# [Excerpted data]
=-=-=-=-=

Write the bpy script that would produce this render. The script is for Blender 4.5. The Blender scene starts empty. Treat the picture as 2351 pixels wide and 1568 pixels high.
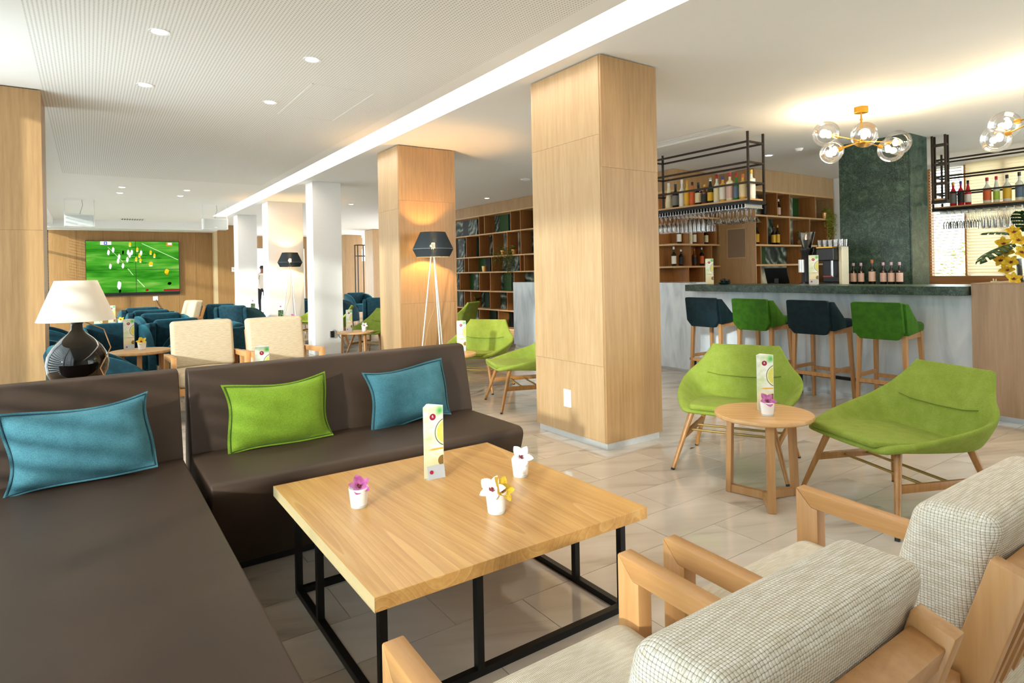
import bpy, bmesh, math, random
from mathutils import Vector, Matrix
random.seed(7)
PI = math.pi
SC = bpy.context.scene
COL = SC.collection
R = math.radians

# ------------------------------------------------------------------ camera, sky, sun, exposure
cam_d = bpy.data.cameras.new('camera'); cam = bpy.data.objects.new('camera', cam_d); COL.objects.link(cam)
YAW, ROLL = .604572, -.019511
fw = Vector((math.sin(YAW), math.cos(YAW), 0)); r0 = Vector((math.cos(YAW), -math.sin(YAW), 0)); u0 = Vector((0, 0, 1))
rr = r0*math.cos(ROLL)+u0*math.sin(ROLL); uu = -r0*math.sin(ROLL)+u0*math.cos(ROLL)
M = Matrix.Identity(4)
for i in range(3):
    M[i][0] = rr[i]; M[i][1] = uu[i]; M[i][2] = -fw[i]
M[2][3] = 1.30
cam.matrix_world = M
cam_d.sensor_fit = 'HORIZONTAL'; cam_d.sensor_width = 36
cam_d.lens = 1407.825/2351*36
cam_d.shift_y = -(784-625.94)/2351
cam_d.clip_start = .05; cam_d.clip_end = 200
SC.camera = cam

world = bpy.data.worlds.new('sky'); SC.world = world; world.use_nodes = True
wn = world.node_tree; wn.nodes.clear()
w_out = wn.nodes.new('ShaderNodeOutputWorld'); w_bg = wn.nodes.new('ShaderNodeBackground')
w_bg.inputs[0].default_value = (.86, .94, 1.0, 1); w_bg.inputs[1].default_value = 5.2
wn.links.new(w_bg.outputs[0], w_out.inputs[0])
sun_d = bpy.data.lights.new('sun', 'SUN'); sun = bpy.data.objects.new('sun', sun_d); COL.objects.link(sun)
sun_d.energy = 4.0; sun_d.angle = R(2.6); sun_d.color = (1, .97, .93)
sun.rotation_euler = Vector((1.05, .675, -.29)).to_track_quat('-Z', 'Y').to_euler()
sun.location = (-6, -4, 4)
SC.view_settings.view_transform = 'Standard'; SC.view_settings.look = 'None'
SC.view_settings.exposure = .56; SC.view_settings.gamma = 1; SC.view_settings.use_curve_mapping = False
SC.cycles.use_denoising = True
SC.cycles.max_bounces = 8; SC.cycles.diffuse_bounces = 4; SC.cycles.glossy_bounces = 4
SC.cycles.transparent_max_bounces = 24; SC.cycles.transmission_bounces = 4
SC.cycles.caustics_reflective = False; SC.cycles.caustics_refractive = False
SC.cycles.sample_clamp_indirect = 6
def portal(name, loc, rot, sx, sy):
    d = bpy.data.lights.new(name, 'AREA'); d.shape = 'RECTANGLE'; d.size = sx; d.size_y = sy; d.cycles.is_portal = True
    o = bpy.data.objects.new(name, d); COL.objects.link(o); o.location = loc; o.rotation_euler = rot
portal('window_portal', (-1.06, 2.9, 1.45), (0, -R(90), 0), 2.7, 6.7)
portal('window_portal', (-1.06, 13, 1.45), (0, -R(90), 0), 2.7, 12)
portal('window_portal', (8.3, -2.72, 1.45), (R(90), 0, 0), 6.0, 2.7)
portal('window_portal', (11.3, 1.2, 2.0), (0, R(90), 0), 1.7, 7)

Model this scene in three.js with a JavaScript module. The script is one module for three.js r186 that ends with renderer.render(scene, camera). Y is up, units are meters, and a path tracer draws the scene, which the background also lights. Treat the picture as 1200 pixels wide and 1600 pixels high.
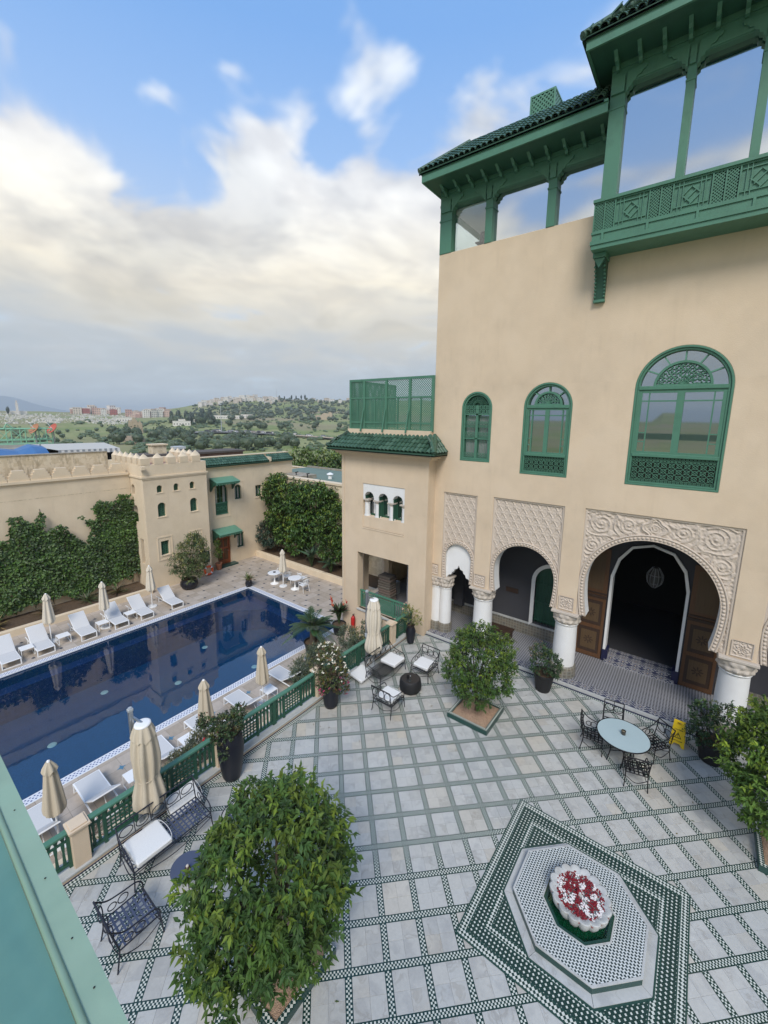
import * as THREE from 'three';
import { mergeGeometries, mergeVertices, toCreasedNormals } from 'three/addons/utils/BufferGeometryUtils.js';
import { RoundedBoxGeometry } from 'three/addons/geometries/RoundedBoxGeometry.js';
import { FontLoader } from 'three/addons/loaders/FontLoader.js';
import { TextGeometry } from 'three/addons/geometries/TextGeometry.js';

// ---------- camera, sky, sun, exposure ----------
const scene = new THREE.Scene();
const EYE = 9.36768;
const camera = new THREE.PerspectiveCamera(102.14, 0.75, 0.02, 30000);
camera.position.set(0, EYE, 0);
camera.rotation.order = 'YXZ';
camera.rotation.set(-0.171787, 0.651792, 0.013432);
camera.setViewOffset(1200, 1600, 0, 34.7, 1200, 1600);
camera.updateMatrixWorld(true);
scene.add(camera);
const renderer = new THREE.WebGLRenderer({ antialias: true });
renderer.setSize(768, 1024);
renderer.toneMapping = THREE.LinearToneMapping;
renderer.toneMappingExposure = 1.5;
renderer.shadowMap.enabled = true;
scene.background = makeSky(2048, 1024);
scene.environment = scene.background;
const sun = new THREE.DirectionalLight(new THREE.Color(1.0, 0.95, 0.88), 2.0);
sun.position.set(24, 66, 42);
sun.castShadow = true;
sun.shadow.radius = 42;
sun.shadow.mapSize.set(2048, 2048);
Object.assign(sun.shadow.camera, { left: -45, right: 45, top: 45, bottom: -45, near: 1, far: 160 });
sun.target.position.set(-9, 0, -9);
scene.add(sun, sun.target);
scene.fog = new THREE.FogExp2(0xc3ced6, 0.0002);

function hash2(x, y) { let h = Math.imul(x | 0, 374761393) ^ Math.imul(y | 0, 668265263); h = Math.imul(h ^ (h >>> 13), 1274126177); return ((h ^ (h >>> 16)) >>> 0) / 4294967296; }
function vnoise(x, y, per = 0) {
  const xi = Math.floor(x), yi = Math.floor(y), fx = x - xi, fy = y - yi;
  const u = fx * fx * (3 - 2 * fx), v = fy * fy * (3 - 2 * fy);
  const w = (a, b) => per ? hash2(((a % per) + per) % per, ((b % per) + per) % per) : hash2(a, b);
  const a = w(xi, yi), b = w(xi + 1, yi), c = w(xi, yi + 1), d = w(xi + 1, yi + 1);
  return a + (b - a) * u + (c - a) * v + (a - b - c + d) * u * v;
}
function fbm(x, y, oct = 5, per = 0, gain = 0.5) {
  let s = 0, a = 1, n = 0;
  for (let i = 0; i < oct; i++) { s += a * vnoise(x + i * 17.3 * (per ? 0 : 1), y + i * 9.1 * (per ? 0 : 1), per); n += a; a *= gain; x *= 2; y *= 2; per *= 2; }
  return s / n;
}
function sstep(a, b, x) { const t = Math.min(1, Math.max(0, (x - a) / (b - a))); return t * t * (3 - 2 * t); }
function mix3(a, b, t) { return [a[0] + (b[0] - a[0]) * t, a[1] + (b[1] - a[1]) * t, a[2] + (b[2] - a[2]) * t]; }
function ramp(x, xs, cols) {
  if (x <= xs[0]) return cols[0];
  for (let i = 1; i < xs.length; i++) if (x < xs[i]) return mix3(cols[i - 1], cols[i], (x - xs[i - 1]) / (xs[i] - xs[i - 1]));
  return cols[cols.length - 1];
}
function makeSky(w, h) {
  const data = new Float32Array(w * h * 4), D = 180 / Math.PI;
  // cloud masses: [degrees left of -z, elevation, half width, half height, weight]
  const mass = [[70, 20, 20, 7.5, .5], [50, 24, 9, 6, .42], [42, 24, 6, 6, .25], [30, 23, 7, 6, .35], [39.5, 33.5, 4, 5.5, .46], [42, 40, 4, 3.5, .36], [26, 33, 8.5, 5.5, .44], [63, 31, 5, 1.6, .38], [56.5, 34, 3.5, 1.3, .3], [70, 29, 6, 2, .12], [53, 30, 5, 2, .3], [47, 33, 2.5, 1.5, .22], [77, 31, 6, 2.5, .25], [12, 36, 7, 3, .3], [60, 28, 4, 1.6, .16], [36, 36, 2.5, 3, .24],
    [58, 30.5, 3.5, 5, -.2], [58, 24.5, 3.4, 2.6, -.26], [36, 29, 3, 3, -.12], [72, 35.5, 9, 3, -.2], [45.5, 29.5, 2.2, 2.6, -.22], [20, 37, 6, 3, -.15], [34, 40, 3, 3, -.14],
    [-40, 26, 25, 8, .25], [-100, 22, 25, 8, .3], [150, 24, 30, 9, .3]];
  for (let j = 0; j < h; j++) {
    const el = ((j + 0.5) / h - 0.5) * Math.PI, e = el * D, ce = Math.cos(el), se = Math.sin(el);
    for (let i = 0; i < w; i++) {
      const th = ((i + 0.5) / w - 0.5) * 2 * Math.PI, x = Math.cos(th) * ce, z = Math.sin(th) * ce;
      const phi = Math.atan2(-x, -z) * D;
      let col;
      if (e < -0.6) col = [0.17, 0.175, 0.13];
      else {
        const blue = ramp(e, [0, 8, 18, 28, 38, 60, 90], [[.55, .63, .69], [.52, .62, .72], [.44, .57, .78], [.29, .47, .79], [.19, .38, .74], [.14, .32, .68], [.09, .24, .6]]);
        const k = 1 / (se + 0.11), px = x * k, pz = z * k;
        const wx = fbm(px * .9 + 3, pz * .9 + 8, 3) - .5, wz = fbm(px * .9 + 31, pz * .9 + 2, 3) - .5;
        const n = fbm(px * 1.15 + wx * 1.4 + 11.3, pz * 1.15 + wz * 1.4 + 5.7, 6, 0, .55);
        const n2 = fbm(px * 3.1 + wx * 2 + 1.3, pz * 3.1 + wz * 2 + 25.7, 5, 0, .58);
        let bias = -.15 + .7 * sstep(27, 16, e) + .1 * sstep(42, 60, e);
        for (const m of mass) {
          let dp = phi - m[0]; if (dp > 180) dp -= 360; if (dp < -180) dp += 360;
          const q = (dp / m[2]) ** 2 + ((e - m[1]) / m[3]) ** 2;
          if (q < 6) bias += m[4] * Math.exp(-q);
        }
        const n3 = fbm(px * 1.5 + pz * .6 + wx * 1.2 + 70, (pz * 1.5 - px * .6) * 2.6 + wz * 2 + 3, 5, 0, .55);
        const n2b = fbm(px * 3.3 + wx * 2 + 1.3 + .1 * px, pz * 3.3 + wz * 2 + 25.7 + .1 * pz, 4, 0, .58), lift = Math.max(-.16, Math.min(.16, (n2 - n2b) * .9));
        const d = (n - .5) * 1.15 + (n2 - .5) * 1.25 + (n3 - .5) * .75 * sstep(12, 24, e) + bias;
        const cov = sstep(-.08, .32, d);
        // thick parts turn grey underneath, warm in the middle band, white at the top edge
        const sh = fbm(px * 1.9 + wx + 40, pz * 1.9 + wz * 1.2 + 7, 5);
        let cl = ramp(e + (sh - .5) * 9 * sstep(1, 6, e), [0, 1.5, 4.5, 8, 11.5, 15, 20, 26, 34, 90], [[.68, .75, .78], [.63, .69, .73], [.55, .61, .65], [.6, .635, .65], [.78, .75, .66], [.92, .85, .7], [.92, .88, .78], [.9, .9, .89], [.74, .8, .88], [.62, .7, .8]]);
        const dark = 1 - .2 * sstep(.5, .72, sh) * sstep(6, 14, e) - .1 * sstep(.1, .6, d) * sstep(20, 10, e);
        const lf = (1 + lift * .75 * sstep(9, 20, e)) * (.92 + .2 * (n2 - .5) * sstep(6, 16, e));
        cl = [cl[0] * dark * lf, cl[1] * (dark * .96 + .04) * lf, cl[2] * (dark * .9 + .1) * (lf * .9 + .1)];
        col = mix3(blue, cl, Math.min(1, cov * (.9 + .1 * n2) * (e > 40 ? .8 : 1)));
        if (e < 0) col = mix3([0.17, 0.175, 0.13], col, (e + .6) / .6);
      }
      const o = (j * w + i) * 4;
      data[o] = col[0] * .8; data[o + 1] = col[1] * .8; data[o + 2] = col[2] * .8; data[o + 3] = 1;
    }
  }
  const t = new THREE.DataTexture(data, w, h, THREE.RGBAFormat, THREE.FloatType);
  t.mapping = THREE.EquirectangularReflectionMapping; t.magFilter = t.minFilter = THREE.LinearFilter; t.wrapS = THREE.RepeatWrapping;
  t.colorSpace = THREE.LinearSRGBColorSpace; t.needsUpdate = true;
  return t;
}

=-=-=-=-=

# [Directions]
Every line from the top of the material above through the line with "SC.camera = cam" should be duplicated exactly, please; leave out the pictures.

# [Completed exercise]
Write the bpy script that would produce this render. The script is for Blender 4.5. The Blender scene starts empty. Treat the picture as 2351 pixels wide and 1568 pixels high.
import bpy, bmesh, math, random
from mathutils import Vector, Matrix
random.seed(7)
PI = math.pi
SC = bpy.context.scene
COL = SC.collection
R = math.radians

# ------------------------------------------------------------------ camera, sky, sun, exposure
cam_d = bpy.data.cameras.new('camera'); cam = bpy.data.objects.new('camera', cam_d); COL.objects.link(cam)
YAW, ROLL = .604572, -.019511
fw = Vector((math.sin(YAW), math.cos(YAW), 0)); r0 = Vector((math.cos(YAW), -math.sin(YAW), 0)); u0 = Vector((0, 0, 1))
rr = r0*math.cos(ROLL)+u0*math.sin(ROLL); uu = -r0*math.sin(ROLL)+u0*math.cos(ROLL)
M = Matrix.Identity(4)
for i in range(3):
    M[i][0] = rr[i]; M[i][1] = uu[i]; M[i][2] = -fw[i]
M[2][3] = 1.30
cam.matrix_world = M
cam_d.sensor_fit = 'HORIZONTAL'; cam_d.sensor_width = 36
cam_d.lens = 1407.825/2351*36
cam_d.shift_y = -(784-625.94)/2351
cam_d.clip_start = .05; cam_d.clip_end = 200
SC.camera = cam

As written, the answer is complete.